Focusing on two West Bank auto shop mechanics, “Paradise Now” scarcely gives itself enough time to set up the characters of Said (Kais Nashef) and Khaled (Ali Suliman) before they are informed that they have been called on to carry out a mission on behalf of a group of unnamed anti-Israeli militants with whom they associate.  Said, the son of an executed Palestinian, is desperate to lash out against what he feels is an oppressive life fraught with perpetual humiliation and shame.  Khaled is not as fleshed-out, but the relationship of the two friends drives the action once the suicide run (which meets with all sorts of complications) gets underway.

Abu-Assad, himself an Israeli-born Palestinian, understands the precariousness of his subject matter in such a way that “Paradise Now” occasionally tries on too many hats.  Containing elements of the crime film as well as cooking up an ill-timed romantic storyline, “Paradise Now” is most surprising for its gallows humor.  The director devotes a substantial amount of time to the preparations made by the bombers, and the videotaping of farewell speeches provides several bleak jokes, including a running gag about water filters.  Once the preparations are complete, rounded out by some none-too-convincing pep talks from other members of the militia, Said and Khaled make their way toward the border.

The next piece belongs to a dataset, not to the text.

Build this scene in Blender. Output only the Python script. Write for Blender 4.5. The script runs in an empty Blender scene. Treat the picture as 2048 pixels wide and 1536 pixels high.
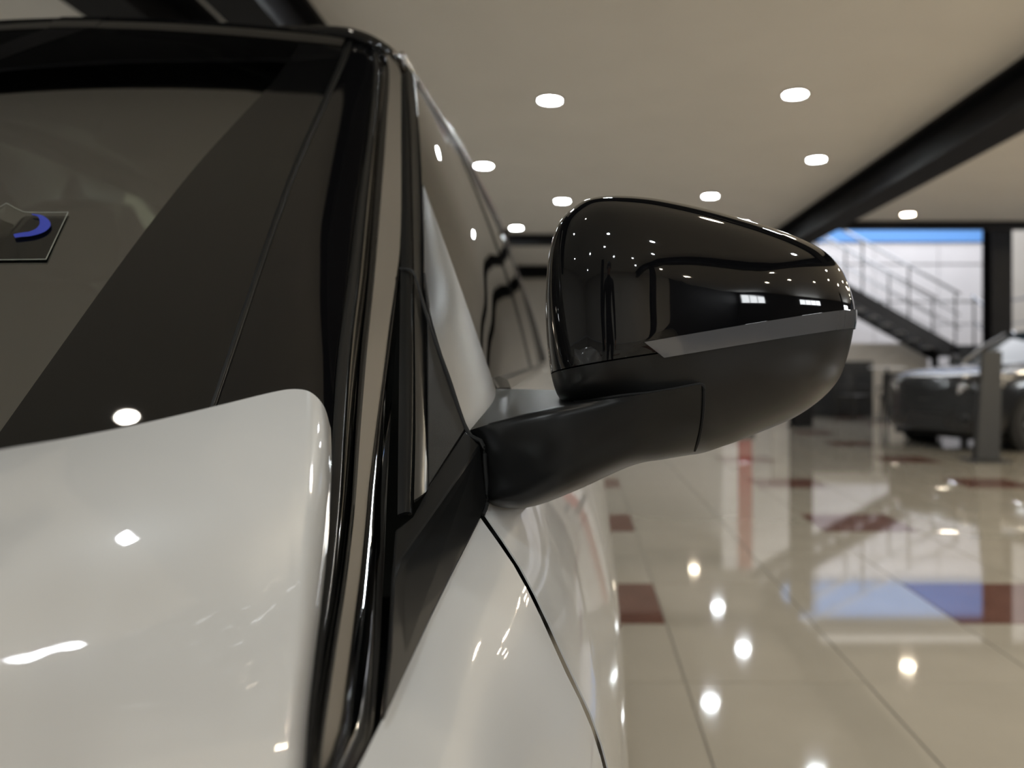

“Paradise Now” addresses many possible reasons why young men like Said and Khaled would choose to “martyr” themselves for what they believe.  To Abu-Assad’s credit, the movie largely skips any lengthy historical contextualization, choosing instead to let the self-doubts of its central characters guide the complexity of suicide as a tool of resistance.  The film also includes the argument for non-violence in the character of Suha (Lubna Azabal), a well-educated young woman who becomes romantically involved with Said.  Suha’s dialogue is some of the best written in the script, penned by director Abu-Assad and Bero Beyer, one of the film’s producers.

If Suha is the voice of reason in “Paradise Now,” Said represents the grim reality of all too common headlines.  The final act of the film, marred slightly by its elaborate turnabouts, still manages to quicken the pulse.  Abu-Assad expertly modulates the building suspense, keeping the audience guessing about the outcome literally up to the final seconds.  “Paradise Now” is not the sort of film that is likely to change one’s opinion on the Middle East, but its thoughtfully written characters certainly provoke thought concerning the motives of those who would die in the name of their cause.